At 200 yards I increase the target size so that the crosshair blocks all the central white so I know I'm centered. At 300 I do the same thing but use the first ballistic dot to obliterate the white central enlarged dot.
It sounds to me like you are quite experienced and know what you are doing.
But reading the above quote seems to reveal you adjust the reticle size by adjusting the magnification.
The center crosshair is not offset,so varying the power will not affect zero,
but the dots ARE offset from the center crosshair .When you adjust the coverage of a target feature, you also adjust the offset of the dot. You are .in effect,adjusting the elevation by an unknown amount.
If you zero that dot dead on at 300 yds using 10X the bullet will strike a different elevation at 8x or 14 X.
The 25-06 is just fine at 300 yds on a deer.
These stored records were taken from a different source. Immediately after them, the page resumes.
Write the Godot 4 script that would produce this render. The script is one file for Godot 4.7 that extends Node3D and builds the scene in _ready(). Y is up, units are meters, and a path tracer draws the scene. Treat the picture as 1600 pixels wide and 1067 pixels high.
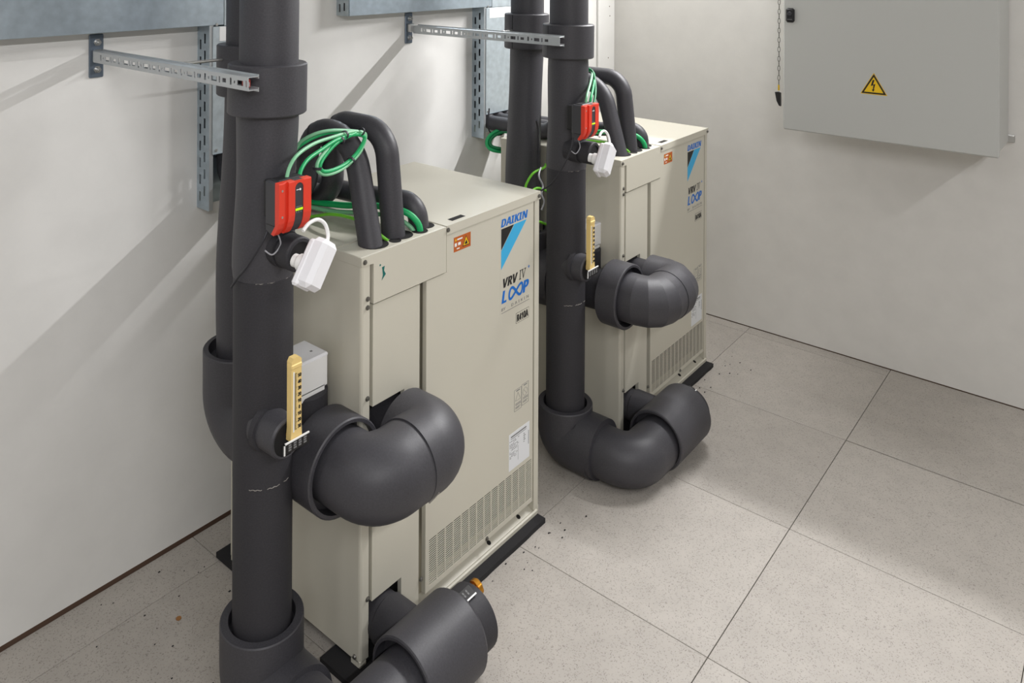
extends Node3D
# Plant room: x runs along the left wall towards the rear wall, z runs from the left wall into the room, y is up (metres).

const REAR := 1.865          # plane of the rear wall
const UNIT := [Vector3(-0.6036, 0, 0.731), Vector3(0.6557, 0, 0.729)]
const RISER := [Vector3(-0.819, 0, 0.636), Vector3(0.441, 0, 0.636)]
const BACK_RISER := [Vector3(-0.68, 0, 0.35), Vector3(0.58, 0, 0.35)]
const LAMP_COLOR := Color(0.985, 0.982, 0.988)
const WHICH := ["nearer", "farther"]

var M := {}
var rng := RandomNumberGenerator.new()
var used := {}


# ---------------------------------------------------------------- mesh helpers
class MB:
	var st := SurfaceTool.new()

	func _init() -> void:
		st.begin(Mesh.PRIMITIVE_TRIANGLES)

	func tri(a: Vector3, b: Vector3, c: Vector3, na: Vector3, nb: Vector3, nc: Vector3) -> void:
		var flip: bool = (b - a).cross(c - a).dot(na + nb + nc) > 0.0
		st.set_normal(na)
		st.add_vertex(a)
		if flip:
			st.set_normal(nc)
			st.add_vertex(c)
			st.set_normal(nb)
			st.add_vertex(b)
		else:
			st.set_normal(nb)
			st.add_vertex(b)
			st.set_normal(nc)
			st.add_vertex(c)

	func quad(a: Vector3, b: Vector3, c: Vector3, d: Vector3, n: Vector3) -> void:
		tri(a, b, c, n, n, n)
		tri(a, c, d, n, n, n)

	func flat(a: Vector3, b: Vector3, c: Vector3, out: Vector3) -> void:
		var n: Vector3 = (b - a).cross(c - a).normalized()
		if n.dot(out) < 0.0:
			n = -n
		tri(a, b, c, n, n, n)

	# chamfered box between two corners, optionally placed by a transform
	func box(lo: Vector3, hi: Vector3, bev := 0.001, t := Transform3D()) -> MB:
		var c: Vector3 = (lo + hi) / 2.0
		var h: Vector3 = (hi - lo).abs() / 2.0
		var b: float = minf(bev, minf(h.x, minf(h.y, h.z)) * 0.9)
		var P := func(sx: float, sy: float, sz: float, ax: int) -> Vector3:
			var v := Vector3(sx * (h.x - b), sy * (h.y - b), sz * (h.z - b))
			v[ax] = [sx, sy, sz][ax] * h[ax]
			return t * (c + v)
		for ax in 3:
			for s in [-1.0, 1.0]:
				var q := []
				for k in [[-1.0, -1.0], [1.0, -1.0], [1.0, 1.0], [-1.0, 1.0]]:
					var sg := [k[0], k[0], k[0]]
					sg[ax] = s
					sg[(ax + 1) % 3] = k[0]
					sg[(ax + 2) % 3] = k[1]
					q.append(P.call(sg[0], sg[1], sg[2], ax))
				var n := Vector3.ZERO
				n[ax] = s
				quad(q[0], q[1], q[2], q[3], (t.basis * n).normalized())
		if b > 0.0:
			for ax in 3:
				var a1: int = (ax + 1) % 3
				var a2: int = (ax + 2) % 3
				for s1 in [-1.0, 1.0]:
					for s2 in [-1.0, 1.0]:
						var q := []
						for k in [[-1.0, a1], [1.0, a1], [1.0, a2], [-1.0, a2]]:
							var sg := [0.0, 0.0, 0.0]
							sg[ax] = k[0]
							sg[a1] = s1
							sg[a2] = s2
							q.append(P.call(sg[0], sg[1], sg[2], k[1]))
						var n := Vector3.ZERO
						n[a1] = s1
						n[a2] = s2
						quad(q[0], q[1], q[2], q[3], (t.basis * n).normalized())
			for sx in [-1.0, 1.0]:
				for sy in [-1.0, 1.0]:
					for sz in [-1.0, 1.0]:
						var n: Vector3 = (t.basis * Vector3(sx, sy, sz)).normalized()
						tri(P.call(sx, sy, sz, 0), P.call(sx, sy, sz, 1), P.call(sx, sy, sz, 2), n, n, n)
		return self

	# turned profile of (distance, radius) points along an axis; each step is a flat band
	func lathe(at: Vector3, axis: Vector3, prof: Array, seg := 32) -> MB:
		var w: Vector3 = axis.normalized()
		var u: Vector3 = w.cross(Vector3.UP if absf(w.y) < 0.9 else Vector3.RIGHT).normalized()
		var v: Vector3 = w.cross(u)
		for i in prof.size() - 1:
			var p0: Vector2 = prof[i]
			var p1: Vector2 = prof[i + 1]
			var d: Vector2 = p1 - p0
			if d.length() < 1e-7:
				continue
			var nr: float = d.x / d.length()
			var na: float = -d.y / d.length()
			for k in seg:
				var a0: float = TAU * k / seg
				var a1: float = TAU * (k + 1) / seg
				var r0: Vector3 = u * cos(a0) + v * sin(a0)
				var r1: Vector3 = u * cos(a1) + v * sin(a1)
				var A: Vector3 = at + w * p0.x + r0 * p0.y
				var B: Vector3 = at + w * p0.x + r1 * p0.y
				var C: Vector3 = at + w * p1.x + r1 * p1.y
				var D: Vector3 = at + w * p1.x + r0 * p1.y
				var n0: Vector3 = (r0 * nr + w * na).normalized()
				var n1: Vector3 = (r1 * nr + w * na).normalized()
				if p0.y > 1e-6:
					tri(A, B, C, n0, n1, n1)
				if p1.y > 1e-6:
					tri(A, C, D, n0, n1, n0)
		return self

	# chamfered cylinder
	func rod(a: Vector3, b: Vector3, r: float, ch := 0.0, seg := 24) -> MB:
		var L: float = (b - a).length()
		return lathe(a, b - a, [Vector2(0, 0), Vector2(0, r - ch), Vector2(ch, r), Vector2(L - ch, r), Vector2(L, r - ch), Vector2(L, 0)], seg)

	# round tube swept along a path; rad is a number or one radius per point; facet keeps each stretch straight (mitred)
	func sweep(path: Array, rad: Variant, seg := 20, facet := false) -> MB:
		var n: int = path.size()
		var tang := []
		for i in n:
			var a: Vector3 = path[maxi(i - 1, 0)]
			var b: Vector3 = path[mini(i + 1, n - 1)]
			tang.append((b - a).normalized())
		var t0: Vector3 = tang[0]
		var u: Vector3 = t0.cross(Vector3.UP if absf(t0.y) < 0.9 else Vector3.RIGHT).normalized()
		var rings := []
		var norms := []
		for i in n:
			var t: Vector3 = tang[i]
			u = (u - t * u.dot(t)).normalized()
			var v: Vector3 = t.cross(u)
			var r: float = rad[i] if rad is Array else rad
			var ring := []
			var nn := []
			for k in seg:
				var a: float = TAU * k / seg
				var o: Vector3 = u * cos(a) + v * sin(a)
				ring.append(path[i] + o * r)
				nn.append(o)
			rings.append(ring)
			norms.append(nn)
		for i in n - 1:
			var d: Vector3 = (path[i + 1] - path[i]).normalized()
			for k in seg:
				var j: int = (k + 1) % seg
				var n0: Vector3 = norms[i][k]
				var n1: Vector3 = norms[i][j]
				var n2: Vector3 = norms[i + 1][j]
				var n3: Vector3 = norms[i + 1][k]
				if facet:
					n0 = (n0 - d * n0.dot(d)).normalized()
					n1 = (n1 - d * n1.dot(d)).normalized()
					n2 = (n2 - d * n2.dot(d)).normalized()
					n3 = (n3 - d * n3.dot(d)).normalized()
				tri(rings[i][k], rings[i][j], rings[i + 1][j], n0, n1, n2)
				tri(rings[i][k], rings[i + 1][j], rings[i + 1][k], n0, n2, n3)
		for e in [0, n - 1]:
			var o: Vector3 = -tang[0] if e == 0 else tang[n - 1]
			for k in seg:
				tri(path[e], rings[e][k], rings[e][(k + 1) % seg], o, o, o)
		return self

	# a polygon in the plane (ux, uy) through at, given depth along ux x uy
	func extrude(poly: PackedVector2Array, at: Vector3, ux: Vector3, uy: Vector3, depth: float) -> MB:
		var n: Vector3 = ux.cross(uy).normalized()
		var idx := Geometry2D.triangulate_polygon(poly)
		for i in range(0, idx.size(), 3):
			var a: Vector3 = at + ux * poly[idx[i]].x + uy * poly[idx[i]].y
			var b: Vector3 = at + ux * poly[idx[i + 1]].x + uy * poly[idx[i + 1]].y
			var c: Vector3 = at + ux * poly[idx[i + 2]].x + uy * poly[idx[i + 2]].y
			tri(a, b, c, -n, -n, -n)
			var o: Vector3 = n * depth
			tri(a + o, b + o, c + o, n, n, n)
		var cw: float = -1.0 if Geometry2D.is_polygon_clockwise(poly) else 1.0
		for i in poly.size():
			var p: Vector2 = poly[i]
			var q: Vector2 = poly[(i + 1) % poly.size()]
			var e: Vector2 = (q - p).normalized()
			var out: Vector3 = (ux * e.y - uy * e.x) * cw
			var a: Vector3 = at + ux * p.x + uy * p.y
			var b: Vector3 = at + ux * q.x + uy * q.y
			quad(a, b, b + n * depth, a + n * depth, out.normalized())
		return self

	# a sheet in the plane (ux, uy) with rectangular holes, cut into bands
	func plate(r: Rect2, holes: Array, at: Vector3, ux: Vector3, uy: Vector3, depth: float) -> MB:
		var ys := [r.position.y, r.end.y]
		for h in holes:
			ys.append(h.position.y)
			ys.append(h.end.y)
		ys.sort()
		var n: Vector3 = ux.cross(uy).normalized() * depth
		for i in ys.size() - 1:
			if ys[i + 1] - ys[i] < 1e-6:
				continue
			var ym: float = (ys[i] + ys[i + 1]) / 2.0
			var cuts := []
			for h in holes:
				if h.position.y < ym and h.end.y > ym:
					cuts.append(Vector2(h.position.x, h.end.x))
			cuts.sort_custom(func(a, b): return a.x < b.x)
			var x: float = r.position.x
			cuts.append(Vector2(r.end.x, r.end.x))
			for c in cuts:
				if c.x - x > 1e-6:
					var A: Vector3 = at + ux * x + uy * ys[i]
					var B: Vector3 = at + ux * c.x + uy * ys[i]
					var C: Vector3 = at + ux * c.x + uy * ys[i + 1]
					var D: Vector3 = at + ux * x + uy * ys[i + 1]
					quad(A, B, C, D, -n.normalized())
					quad(A + n, B + n, C + n, D + n, n.normalized())
					quad(A, B, B + n, A + n, -uy)
					quad(D, C, C + n, D + n, uy)
					quad(A, D, D + n, A + n, -ux)
					quad(B, C, C + n, B + n, ux)
				x = c.y
		return self

	func done() -> ArrayMesh:
		return st.commit()


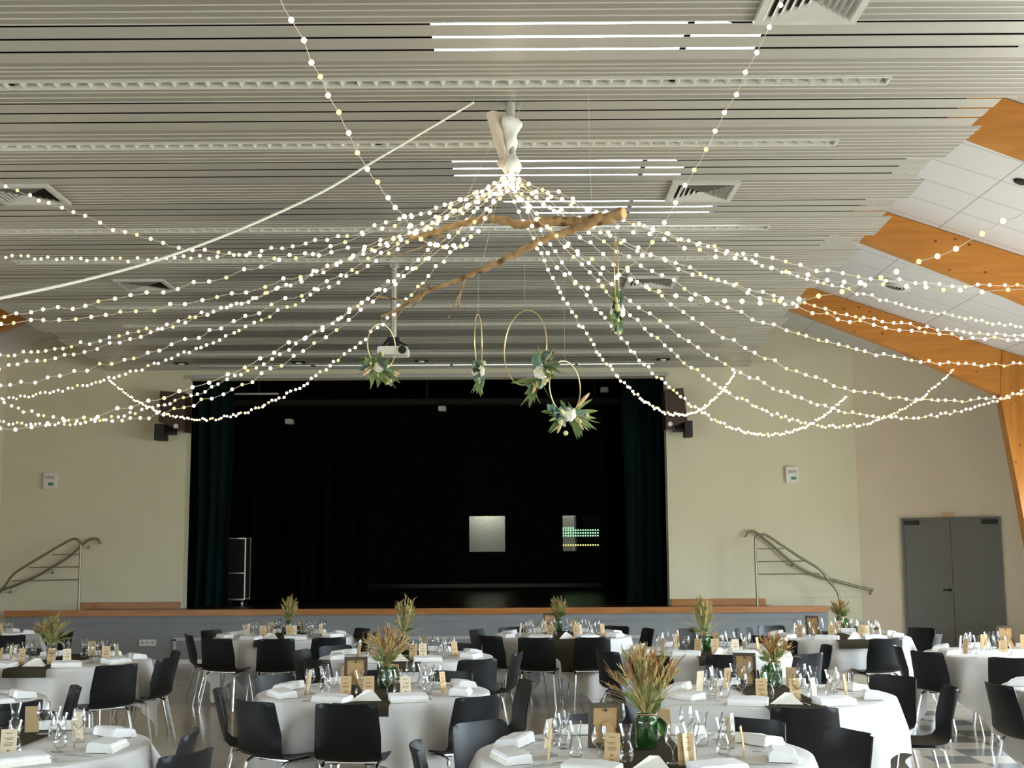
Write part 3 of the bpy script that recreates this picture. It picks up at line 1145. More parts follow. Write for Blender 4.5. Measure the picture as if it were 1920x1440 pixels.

Consider the regard given the .257 Weatherby and .264 Win Mag. Yes,there is SOME difference. But not all that much.
Looking from a different direction, I have NO doubt my .257 AI ,or a 6.5 Manbun,or a 243, or a .260 Rem will cleanly kill a deer at 300 yds. All of them are adequate. Don't let your gun club buddies sell you on a 300 Win Mag.
One way or another, I doubt your bullet hit the heart/lung area. The heart and lungs would have poured out as chunky soup.And the deer would have dropped.
I have no doubt you can shoot.
It seems to me your method of compensating for your vision problem is faulty. And quite correctable! Your drop compensation is only valid at one magnification,whatever that may be.